After 112 days and no clear path forward to even a vote, this never-ending confirmation “process” needs to end.  I have heard directly from HSD employees that it has been divisive and a distraction to the work of the Human Services Department on issues like homelessness, supporting LGBTQ youth, and serving seniors.  That is why Jason and I have made the decision that the work must come first and have our full energies and attention.  Together, we decided to withdraw his nomination before Council to allow him and the Department to focus on the work. Jason will continue as Director of the department, which he has done successfully already over the last year. I continue to believe that Jason is the right leader for this role. Jason has brought his life experience, and heart and soul, to his work.  

I respect Council’s independent role and have valued their great work that we have done together, including free college and transit for youth, gun violence prevention, historic implementation of MHA and worker protections. I look forward to our continued partnership on a range of issues and am confident there is much we can do together. But in the face of inaction, I will act. Too much work needs to be done.  

Last week, Erica Barnett reported that Johnson’s confirmation had stalled out for lack of majority support among the City Council members. I reached out to Council member Bagshaw, who had been shepherding the confirmation process, last week and she declined to comment on the status of his nomination. This morning’s meeting of the Select Committee on Homelessness and Housing Affordability, which had heard earlier hearings on his confirmation after it was removed from Council member Sawant’s committee, did not include the confirmation on the agenda.

A spokesperson for the Mayor confirmed that Johnson will serve as interim Director throughout 2020.

That is not an entirely unreasonable approach, given that Seattle, King County and other local jurisdictions are in the process of establishing a regional governance model for the homelessness response, by far the largest budget item in HSD’s portfolio and one that may get extracted out of HSD and moved to the new regional organization. Durkan’s spokesperson said that the 2020 timeframe for Johnson is “linked to our best understanding of regional governance timing,” and that the Mayor intends to re-assess the needs of the department after that process has run its course before a possible new nomination as permanent HSD Director.

That said, the Mayor has effectively done an end-run around the Council confirmation process by appointing Johnson for an indefinite-length interim director role.
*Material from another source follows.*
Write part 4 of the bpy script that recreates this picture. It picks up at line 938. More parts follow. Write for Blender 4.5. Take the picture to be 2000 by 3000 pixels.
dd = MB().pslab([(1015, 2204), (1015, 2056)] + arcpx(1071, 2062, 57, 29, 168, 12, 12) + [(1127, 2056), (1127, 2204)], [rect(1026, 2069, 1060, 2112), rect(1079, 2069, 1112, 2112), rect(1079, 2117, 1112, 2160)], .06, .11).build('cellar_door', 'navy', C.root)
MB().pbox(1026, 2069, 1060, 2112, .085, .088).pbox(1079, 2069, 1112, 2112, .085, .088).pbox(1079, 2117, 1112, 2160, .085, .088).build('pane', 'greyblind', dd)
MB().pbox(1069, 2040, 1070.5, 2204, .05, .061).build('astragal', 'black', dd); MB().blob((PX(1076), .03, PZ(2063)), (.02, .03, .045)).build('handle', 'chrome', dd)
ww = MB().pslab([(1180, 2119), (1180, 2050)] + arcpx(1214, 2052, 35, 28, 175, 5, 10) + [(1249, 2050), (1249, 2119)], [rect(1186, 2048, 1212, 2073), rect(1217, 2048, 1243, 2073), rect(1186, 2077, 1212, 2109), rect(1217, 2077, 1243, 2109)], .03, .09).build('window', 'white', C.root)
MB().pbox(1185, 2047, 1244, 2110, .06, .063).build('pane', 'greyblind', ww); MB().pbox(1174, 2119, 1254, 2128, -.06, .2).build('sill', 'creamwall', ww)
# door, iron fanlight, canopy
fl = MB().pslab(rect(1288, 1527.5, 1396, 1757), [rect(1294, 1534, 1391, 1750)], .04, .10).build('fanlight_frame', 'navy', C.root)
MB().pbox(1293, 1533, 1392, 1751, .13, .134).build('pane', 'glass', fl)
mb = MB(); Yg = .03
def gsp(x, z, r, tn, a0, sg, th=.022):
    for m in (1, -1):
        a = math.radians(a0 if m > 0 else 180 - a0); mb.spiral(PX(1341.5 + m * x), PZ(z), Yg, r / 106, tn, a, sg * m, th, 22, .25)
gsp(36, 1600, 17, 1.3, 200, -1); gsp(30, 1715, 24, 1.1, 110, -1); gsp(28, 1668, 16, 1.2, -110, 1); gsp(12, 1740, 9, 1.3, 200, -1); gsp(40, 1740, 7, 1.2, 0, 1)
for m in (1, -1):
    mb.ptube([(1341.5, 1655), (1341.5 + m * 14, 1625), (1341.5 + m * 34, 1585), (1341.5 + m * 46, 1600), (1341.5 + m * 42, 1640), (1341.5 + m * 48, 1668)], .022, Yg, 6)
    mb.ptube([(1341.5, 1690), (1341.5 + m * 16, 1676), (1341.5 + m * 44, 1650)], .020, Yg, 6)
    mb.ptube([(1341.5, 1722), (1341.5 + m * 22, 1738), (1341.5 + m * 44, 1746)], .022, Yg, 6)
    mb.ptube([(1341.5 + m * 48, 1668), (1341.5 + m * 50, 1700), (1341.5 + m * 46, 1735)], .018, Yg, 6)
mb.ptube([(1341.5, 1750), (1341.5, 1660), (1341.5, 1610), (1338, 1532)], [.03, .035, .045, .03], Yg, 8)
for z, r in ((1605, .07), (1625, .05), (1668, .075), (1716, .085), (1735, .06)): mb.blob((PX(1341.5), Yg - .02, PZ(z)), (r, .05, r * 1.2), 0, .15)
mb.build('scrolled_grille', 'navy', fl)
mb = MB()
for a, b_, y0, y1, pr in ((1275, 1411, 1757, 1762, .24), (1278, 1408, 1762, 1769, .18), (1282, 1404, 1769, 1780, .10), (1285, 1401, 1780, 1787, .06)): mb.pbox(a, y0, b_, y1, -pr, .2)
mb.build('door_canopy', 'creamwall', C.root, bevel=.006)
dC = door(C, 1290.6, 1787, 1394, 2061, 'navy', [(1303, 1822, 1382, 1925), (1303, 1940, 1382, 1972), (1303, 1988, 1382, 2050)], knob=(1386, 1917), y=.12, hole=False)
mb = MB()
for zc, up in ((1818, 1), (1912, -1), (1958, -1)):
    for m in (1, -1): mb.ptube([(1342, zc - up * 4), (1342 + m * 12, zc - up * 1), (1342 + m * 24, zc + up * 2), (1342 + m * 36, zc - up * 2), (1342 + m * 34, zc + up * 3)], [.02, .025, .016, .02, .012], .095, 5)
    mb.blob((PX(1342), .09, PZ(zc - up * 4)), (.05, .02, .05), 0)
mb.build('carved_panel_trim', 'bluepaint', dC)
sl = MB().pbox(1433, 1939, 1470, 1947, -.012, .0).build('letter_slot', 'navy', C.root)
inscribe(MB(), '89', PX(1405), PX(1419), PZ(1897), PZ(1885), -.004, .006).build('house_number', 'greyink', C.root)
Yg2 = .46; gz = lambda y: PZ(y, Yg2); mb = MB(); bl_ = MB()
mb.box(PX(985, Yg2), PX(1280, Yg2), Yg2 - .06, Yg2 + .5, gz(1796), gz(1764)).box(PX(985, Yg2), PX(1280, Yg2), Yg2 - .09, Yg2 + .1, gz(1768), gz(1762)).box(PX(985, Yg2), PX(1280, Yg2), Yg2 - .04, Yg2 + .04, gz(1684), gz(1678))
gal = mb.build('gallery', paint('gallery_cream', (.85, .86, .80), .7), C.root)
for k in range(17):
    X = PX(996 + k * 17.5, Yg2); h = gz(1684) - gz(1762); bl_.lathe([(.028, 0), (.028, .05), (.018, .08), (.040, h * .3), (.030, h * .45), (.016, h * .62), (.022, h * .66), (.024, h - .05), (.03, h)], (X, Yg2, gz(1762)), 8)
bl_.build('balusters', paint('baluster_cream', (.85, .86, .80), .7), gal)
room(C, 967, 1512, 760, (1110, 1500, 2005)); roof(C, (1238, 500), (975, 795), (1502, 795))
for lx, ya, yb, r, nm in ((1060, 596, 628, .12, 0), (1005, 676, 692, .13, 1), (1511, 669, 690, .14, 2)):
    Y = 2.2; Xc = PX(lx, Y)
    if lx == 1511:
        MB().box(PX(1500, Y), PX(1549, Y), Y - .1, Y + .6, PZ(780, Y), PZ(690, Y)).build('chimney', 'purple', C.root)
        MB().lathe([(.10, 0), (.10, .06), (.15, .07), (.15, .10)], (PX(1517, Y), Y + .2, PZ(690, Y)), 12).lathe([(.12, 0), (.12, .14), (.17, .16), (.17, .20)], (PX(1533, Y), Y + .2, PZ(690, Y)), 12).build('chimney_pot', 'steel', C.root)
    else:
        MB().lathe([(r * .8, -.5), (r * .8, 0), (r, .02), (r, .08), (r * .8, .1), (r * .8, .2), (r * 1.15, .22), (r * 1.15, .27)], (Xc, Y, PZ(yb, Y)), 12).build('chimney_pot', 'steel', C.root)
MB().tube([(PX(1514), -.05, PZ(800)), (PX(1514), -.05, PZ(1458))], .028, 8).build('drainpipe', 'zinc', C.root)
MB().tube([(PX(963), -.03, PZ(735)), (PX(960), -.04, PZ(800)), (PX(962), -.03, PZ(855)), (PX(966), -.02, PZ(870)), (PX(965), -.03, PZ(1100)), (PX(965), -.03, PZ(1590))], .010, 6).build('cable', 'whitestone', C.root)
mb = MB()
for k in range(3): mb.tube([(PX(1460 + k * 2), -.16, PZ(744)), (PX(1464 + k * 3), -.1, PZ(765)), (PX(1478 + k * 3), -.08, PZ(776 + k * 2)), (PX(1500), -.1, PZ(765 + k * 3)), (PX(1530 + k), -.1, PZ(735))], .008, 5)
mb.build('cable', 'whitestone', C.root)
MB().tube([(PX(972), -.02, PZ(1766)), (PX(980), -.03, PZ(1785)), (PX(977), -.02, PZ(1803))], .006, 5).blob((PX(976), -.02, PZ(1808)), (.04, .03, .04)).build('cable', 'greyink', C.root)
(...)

This is particularly eyebrow-raising given that Durkan and Johnson have suggested before that the low morale among HSD employees is due in part to lack of permanent leadership for the department.

I have an inquiry in to the City Council for responses to the Mayor’s announcement this morning.

3 comments

  1. “This is particularly eyebrow-raising given that Durkan and Mayor have suggested “

    You probably meant Durkan and Johnson?

  2. Sounds to me like homelessness issues should be run by the County and Jason Johnson should be the guy in charge. Clearly Jason has the very public support of the online community most caring about curing homelessness and accountability along the way: Safe Seattle ;-).